I clicked my way through the pin, four or five layers deep, to where a 14 year old girl had snagged the photo from another blogger that had re-appropriated it (much as I've done here). And this lovely little angst-ridden child right on the cusp of adulthood had just discovered the article. Never seen it before.  And it reminded me of the first time I read the article and how blown away I was.

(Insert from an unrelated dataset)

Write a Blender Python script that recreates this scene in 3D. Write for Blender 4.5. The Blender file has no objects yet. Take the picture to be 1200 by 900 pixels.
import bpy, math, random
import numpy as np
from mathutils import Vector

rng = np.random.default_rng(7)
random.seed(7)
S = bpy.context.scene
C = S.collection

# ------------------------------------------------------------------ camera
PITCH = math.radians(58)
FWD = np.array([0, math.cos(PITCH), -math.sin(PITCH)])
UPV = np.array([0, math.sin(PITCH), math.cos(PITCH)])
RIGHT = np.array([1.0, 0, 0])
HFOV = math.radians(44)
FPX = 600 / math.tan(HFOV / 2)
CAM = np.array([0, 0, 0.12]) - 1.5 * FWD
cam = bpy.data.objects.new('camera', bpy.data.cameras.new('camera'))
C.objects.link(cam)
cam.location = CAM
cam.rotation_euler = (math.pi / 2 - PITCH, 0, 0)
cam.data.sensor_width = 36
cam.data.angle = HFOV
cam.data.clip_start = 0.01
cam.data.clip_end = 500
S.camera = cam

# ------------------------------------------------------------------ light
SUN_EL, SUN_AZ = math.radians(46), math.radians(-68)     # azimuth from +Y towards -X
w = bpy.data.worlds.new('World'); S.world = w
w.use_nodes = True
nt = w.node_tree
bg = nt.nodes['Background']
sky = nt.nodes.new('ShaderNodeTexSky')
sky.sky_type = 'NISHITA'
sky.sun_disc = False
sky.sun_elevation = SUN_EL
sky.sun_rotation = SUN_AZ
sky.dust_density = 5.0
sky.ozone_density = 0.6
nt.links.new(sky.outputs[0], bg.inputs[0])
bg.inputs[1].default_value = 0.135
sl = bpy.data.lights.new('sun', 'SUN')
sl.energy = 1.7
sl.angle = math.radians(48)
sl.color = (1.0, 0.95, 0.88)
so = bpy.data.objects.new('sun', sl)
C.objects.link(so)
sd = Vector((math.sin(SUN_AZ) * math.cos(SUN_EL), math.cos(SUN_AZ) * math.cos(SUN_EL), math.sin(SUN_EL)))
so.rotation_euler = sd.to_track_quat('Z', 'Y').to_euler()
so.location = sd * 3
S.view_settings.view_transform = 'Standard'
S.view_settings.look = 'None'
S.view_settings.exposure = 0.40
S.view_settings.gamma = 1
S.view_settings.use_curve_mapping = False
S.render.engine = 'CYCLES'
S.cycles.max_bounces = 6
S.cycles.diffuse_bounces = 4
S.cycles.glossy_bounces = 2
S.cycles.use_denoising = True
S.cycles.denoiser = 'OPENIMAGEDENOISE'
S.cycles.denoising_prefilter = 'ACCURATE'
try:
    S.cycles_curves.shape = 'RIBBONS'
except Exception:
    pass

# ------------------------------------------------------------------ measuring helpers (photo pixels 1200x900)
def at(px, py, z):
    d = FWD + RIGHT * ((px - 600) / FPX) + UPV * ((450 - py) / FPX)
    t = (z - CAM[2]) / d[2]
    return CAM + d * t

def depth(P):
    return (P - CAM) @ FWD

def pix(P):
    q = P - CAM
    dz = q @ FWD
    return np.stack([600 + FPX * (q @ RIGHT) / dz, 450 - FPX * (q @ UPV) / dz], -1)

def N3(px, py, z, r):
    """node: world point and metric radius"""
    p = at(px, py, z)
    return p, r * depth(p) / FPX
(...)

And how it had, for the next few months at least, sparked something in me. It was shortly after The Monkey had been born and I was running in a million different directions back then. I was rushing everywhere. And this article, based on a little social experiment that they Washington Post cooked up, made me pause.  They put world-reknown violinist Joshua Bell in street clothes and placed him in a subway station, an open case in front of him. For hours this man, who'd performed for royalty, who could command ticket prices in excess of $100 without blinking, played for free. And people ignored him. They kept walking. They forcefully avoided eye contact, in the way I do when skirting past the bums near the fountains downtown. They didn't expect something beautiful in that surrounding, so they didn't see it or hear it when it was right in their face.

How often do we stop for beauty? For music? Almost never I'd be willing to bet.
You know who did stop that morning in the subway? Kids. Kids pulled on parents' arms, craned their necks to see. Kids knew. Intrinsically.

There's the great quote buried in Weingarten's article:  "The poet Billy Collins once laughingly observed that all babies are born with a knowledge of poetry, because the lub-dub of the mother's heart is in iambic meter. Then, Collins said, life slowly starts to choke the poetry out of us. It may be true with music, too.."
 
How infinitely sad.
 

I haven't re-read this article in years. But having just done so again? I'm re-inspired to pay attention. I don't want to miss anything.